Some feedback: In WDTPRS for the 33rd Sunday in reference to the phrase in tua semper devotione gaudere I had mentioned that tua might possibly have been an neuter plural. The vigilant Fr. GW of MN challenged me saying that were it neuter plural it would need to be tuis with the prepositions in taking the ablative. Well, he is right. But so was I. In can be construed with either ablative or accusative. When used with the accusative it can be used for place (into, into the midst of), direction (towards), time (into, for), manner (in, after) and also purpose, as in “about, respecting, with a view to” or simply “for.” So, GW is right and so am I. He is righter, however: in the kind of Latin used in a liturgical prayer, it would have to be tuis.

I would be remiss were I not to mention the recently concluded meeting of the bishops of the United States in their plenary session in Washington, D.C. They discussed at length the issue of liturgical translations and specifically the document from the CDW entitled Liturgiam authenticam (LA).
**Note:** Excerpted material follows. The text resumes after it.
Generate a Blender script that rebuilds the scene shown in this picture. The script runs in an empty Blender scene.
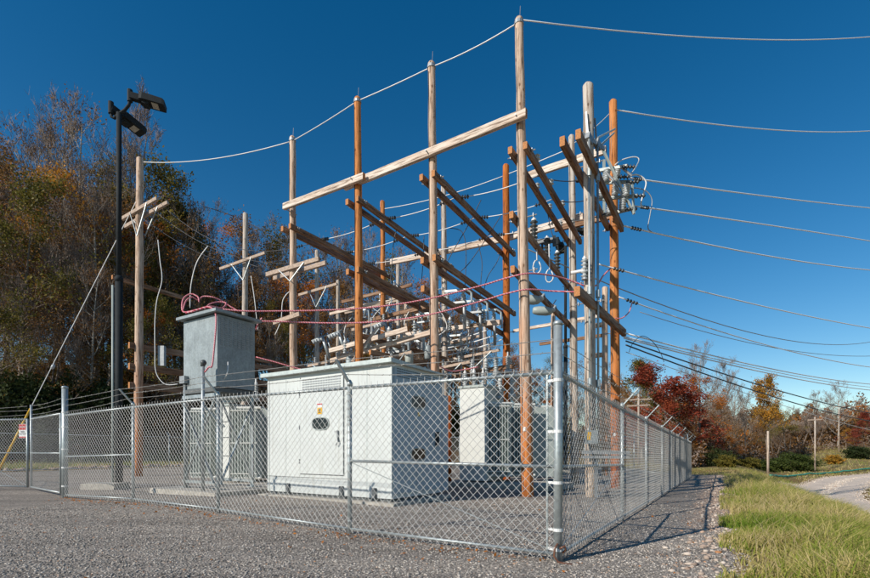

The issue seems to have been settled, at least as far as that meeting is concerned. I think LA will be implemented, in time. There will be lots of whining, but in the end it will happen. Something in our control is when it will be implemented. Cardinal George, during the meeting of bishops, made the point to the grousers that even though LA has some difficult points and drawbacks, that in no way delegitmize the document. The fact is that the document calls for action. So, quipped His Eminence, we need some texts. And, lest it be forgotten, LA applies to more than just the Missale Romanum. It applies also to the Lectionary, the Ceremonial for Bishops, the critically important and highly controverted Rites for Ordination of Bishops, Priests and Deacons and many more besides.. The Mass is the most immediate for most people, but the other texts are also important.

We are coming to a new liturgical season and liturgical year. Let us pray that this upcoming season of preparation for the coming of the Lord at Christmas will bring us and our loved one many blessings.